Wikimedia Commons David Pape

When you pour it on your pancakes, you know it's good. This is the time of the year when there's a lot of hard work put in by maple syrup producers to sweeten your life. When nights are cold, but days are above freezing is prime maple sap collecting time.

Theresa Baroun is Executive Director of the Wisconsin Maple Syrup Producers Association. She says the weather recently has been good for production, the tree-tapping began a bit later.

She says there are producers who still do the traditional bucket or pail hung on a spike in the tree, but many more are using a system akin to dairy production...

"....buckets are used along with bags, but people are moving to a tubing system to make it less labor intensive. It the tubing system, plastic tubing comes from the tree and a gravity system that flows into a bulk tank or stainless steel tank. Making your collection a lot easier rather than bags and pails..."

Theresa Baroun says sales have risen as people are becoming more aware of nutrition..

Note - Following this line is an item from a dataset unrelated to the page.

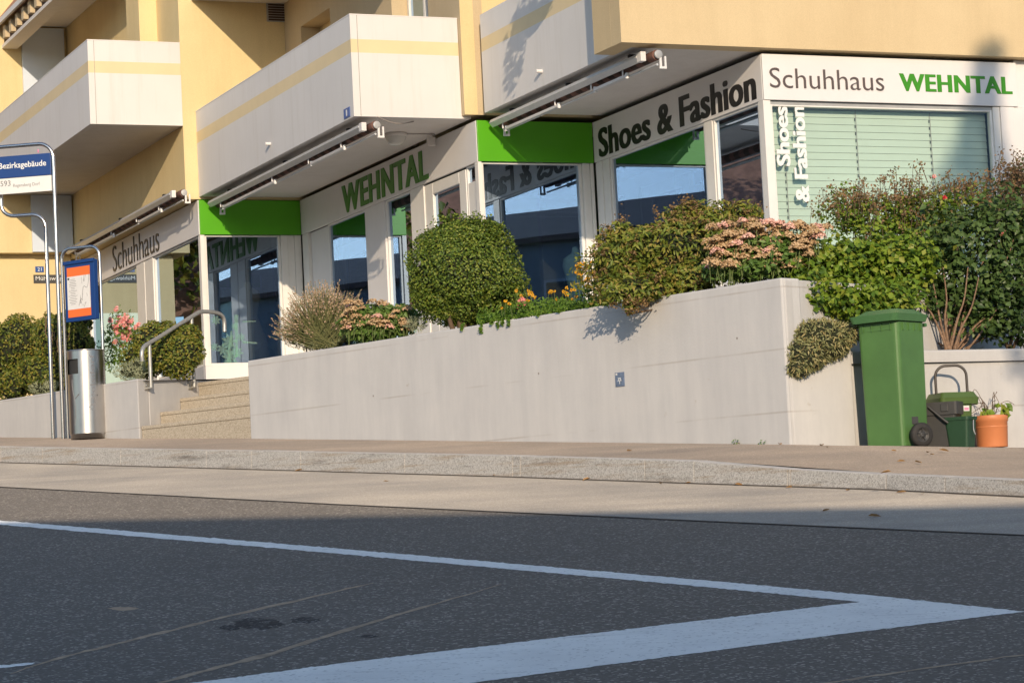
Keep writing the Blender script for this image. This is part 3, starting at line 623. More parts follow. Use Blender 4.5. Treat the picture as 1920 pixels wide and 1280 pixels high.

....it's been said that a banana and the nutrient value of maple syrup, two tablespoons is the same with magnesium, potassium and stuff in your maple syrup...."

It takes approximately 40 gallons of maple sap from the trees to make one gallon of pure maple syrup. Nothing is added to the sap to make maple syrup, only water is evaporated away. Wisconsin is fourth in the nation in maple syrup production. She says what makes it even better is that many of the producers are family-run operations.